The mountain regions on all the frontiers of the Dual Monarchy resounded
on these August days of 1914 with the mountain artillery. The
10.5-centimeter guns and 4.1-inch howitzer quick firers threw a shell of
thirty-two pounds. This howitzer had a range of more than 6,000 yards,
and was a powerful weapon. The 30.5-centimeter mortars fired a shell of
858 pounds with a bursting charge of 56 pounds of ecrasite. The extreme
range of this mortar was about six miles. Ten rounds could be fired each
hour. Two guns and their ammunition lorries were drawn by three large
tractors. An hour was required to get one of these guns ready for
action.
Let us enter the headquarters of the Austrian army at the beginning of
the Russian campaign. There we meet the engineer staff, which built and
besieged fortresses, and a military works department, which built and
maintained buildings that were not immediately connected with
fortifications.
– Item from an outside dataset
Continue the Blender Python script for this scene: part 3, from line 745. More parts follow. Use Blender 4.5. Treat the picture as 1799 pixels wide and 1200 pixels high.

Austria-Hungary had only a few fortresses of modern
construction. The intrenched camps in Galicia, Cracow, and Przemysl were
soon to be besieged, and between them was a fortress known as Jaroslav,
of insignificant value, like that of Huy between Liege and Namur in
Belgium.
The Austrian army had not made as much progress in aeronautics as those
of other nations. There was a depot for dirigibles at Fischamend, about
eleven miles southeast of Vienna, but only a few dirigibles were ready
for service. These were of the Parsefal type. There were a number of
captive balloons. The number of aeroplanes available was very small. A
school for teaching aviation had been established at Vienna-Neustadt.
The faces of the soldiers of the Austria-Hungarian army on the Russian
frontier denoted many races, but it possessed considerable solidarity.